Its a nice night.   The first half of September is gone, and there is a pleasant coolness in the air.   The wind stirs a bit while I take my walk around this place where I grew up. 

My dad was a school teacher.   Nevertheless, he felt a powerful urge to till, to plant, to harvest, to do something with the land.   So he got a small parcel of pasturage and turned it into a cornfield.   He spent his summers experimenting with organic methods of pest control, and the newest hybrids of corn.   He finally settled on Golden Jubilee for his sweet corn.   I don’t think the organic pest control ever worked to his satisfaction.   He closely watched the plants mature and did whatever was necessary.   Often as not, this involved Lady Bugs, or Preying Mantises.   Most of this didn’t make a lot of difference, since the neighborhood was all apple orchards.   If the neighbors sprayed, you got sprayed.   It is the way things were. 

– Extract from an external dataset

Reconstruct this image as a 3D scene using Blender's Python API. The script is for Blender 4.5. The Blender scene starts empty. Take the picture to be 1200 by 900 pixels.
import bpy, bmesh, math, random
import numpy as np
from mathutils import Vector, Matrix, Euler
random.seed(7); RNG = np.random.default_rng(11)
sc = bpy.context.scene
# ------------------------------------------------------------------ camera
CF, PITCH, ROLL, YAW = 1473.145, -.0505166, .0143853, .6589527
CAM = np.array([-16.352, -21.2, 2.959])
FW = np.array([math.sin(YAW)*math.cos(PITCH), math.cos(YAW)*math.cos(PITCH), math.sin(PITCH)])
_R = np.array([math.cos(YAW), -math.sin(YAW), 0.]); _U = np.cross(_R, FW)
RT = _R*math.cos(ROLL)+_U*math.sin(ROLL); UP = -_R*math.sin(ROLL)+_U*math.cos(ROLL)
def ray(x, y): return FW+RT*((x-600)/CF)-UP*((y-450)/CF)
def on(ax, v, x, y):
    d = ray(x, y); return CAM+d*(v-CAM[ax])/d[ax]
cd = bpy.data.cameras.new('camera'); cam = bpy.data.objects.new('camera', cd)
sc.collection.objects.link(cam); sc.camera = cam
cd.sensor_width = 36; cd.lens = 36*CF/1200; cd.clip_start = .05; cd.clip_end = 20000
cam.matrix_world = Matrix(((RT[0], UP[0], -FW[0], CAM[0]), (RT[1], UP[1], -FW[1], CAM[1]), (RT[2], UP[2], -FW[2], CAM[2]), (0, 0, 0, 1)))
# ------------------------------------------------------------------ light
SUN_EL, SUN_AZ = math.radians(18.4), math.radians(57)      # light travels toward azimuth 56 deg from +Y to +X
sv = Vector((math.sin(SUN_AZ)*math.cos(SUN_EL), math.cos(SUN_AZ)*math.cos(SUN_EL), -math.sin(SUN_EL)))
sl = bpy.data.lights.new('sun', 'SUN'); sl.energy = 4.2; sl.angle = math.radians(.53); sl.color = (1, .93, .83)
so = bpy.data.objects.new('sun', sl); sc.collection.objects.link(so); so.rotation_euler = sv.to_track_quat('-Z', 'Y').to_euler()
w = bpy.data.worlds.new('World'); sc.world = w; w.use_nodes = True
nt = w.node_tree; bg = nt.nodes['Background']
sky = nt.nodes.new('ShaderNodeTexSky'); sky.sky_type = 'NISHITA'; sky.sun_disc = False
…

Farming, even on so small a scale, promotes a respect for the land, and patience for what the land will provide.   A farmer knows that he only tills and plants.   The land grows the food; the land does the work.   The farmer harvests, then both the farmer and the land rest until next year.   The rhythms of the land, the seasons, and the years, are the cycle of life.   The spring means planting, the autumn means that life is full. 

So I am out tonight.   I imagine those long ago Septembers when every breath was heavy with the sweet smell of ripe apples.   Every orchard was filled with trees laden with fruit.   The branches were so heavy that the orchardists would prop up the trees with scrap pieces of lumber, or else the boughs would break from the weight of the fruit they bore.   It might have been possible to build a respectable, if somewhat irregular, house out of the lumber in use in a medium sized orchard. 

Even now, I pass though the place that was a neighbor's orchard.   The streetlights light the avenue well, and it is possible to do a modest inspection of each house I pass.   These houses have inherited the land only.   The bracing sweetness which fills my senses is from long ago.